Friday 16 March 2012

Confidence and Value


It’s been a little while since I’ve been able to get a post out to you all, so firstly, thanks for your patience.
I’d like to talk today about confidence, not the confidence to stand up and talk, or to ask for the sale, but the confidence to charge the fees that you want, and deserve. In many industries, profit is made from the mark up of goods over their production costs, with the expectation that enough will be sold to cover overheads.
What if You are the product? Or your skill? Take photography for instance. A good wedding photographer can easily charge more than a couple of grand- A good camera, lenses and accessories easily cost a tidy sum, but over their lifetime can make each shot cost only pennies to take, and today’s online printing labs mean that they only cost pennies to print too. But when you hire a photographer for a wedding, you don’t end up paying pennies for your album. This is where skill can potentially increase the cost of the final product over a hundred fold. I say potentially, because the actual cost of printing is technically very low. This is where confidence comes into play.

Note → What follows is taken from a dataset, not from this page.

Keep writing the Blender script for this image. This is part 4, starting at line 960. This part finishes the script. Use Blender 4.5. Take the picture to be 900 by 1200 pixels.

Or perhaps it’s as good to say, this is where a lack of confidence comes into play, reducing the amount you can charge. Not necessarily because your client thinks that you are ripping them off, or it’s not worth it- but because you think you are! If you believe that you couldn’t charge more than a few pounds for every photo because you believe that it’s a fair mark up on the cost of printing and your time taking them, then you’re losing out!
Products like photo’s, and hundreds, if not thousands of others, transcend the usual way of costing products. In this example, photographs are emotional, they are the lasting memory of a special event, looked after they are that lifetime reminder of the things that important, and the people that really matter to us. These kinds of products are almost priceless, and it becomes competition between photographers that brings prices down.
If you have the confidence to move from the cost of the product, to the value of the product, they you can charge as much as you believe is right, if you feel you are better than the rest of your competition, then charge more. If your product is more pleasing, technically better, and your service is impeccable, then you are fully justified in charging the extra, studies have shown that people are happy to pay anywhere between 5% and 25% MORE for a better service, that extra is fully justified in being your extra!
It’s a very similar situation for say a web designer creating a website for a business.  The value that a business website can create, far outweigh the development time and costs. Charging for the value created, and the profit and money your client will make, means its a win win situation for all involved.
Have that confidence to charge, whatever you feel is worth the value you have created, and success will be yours!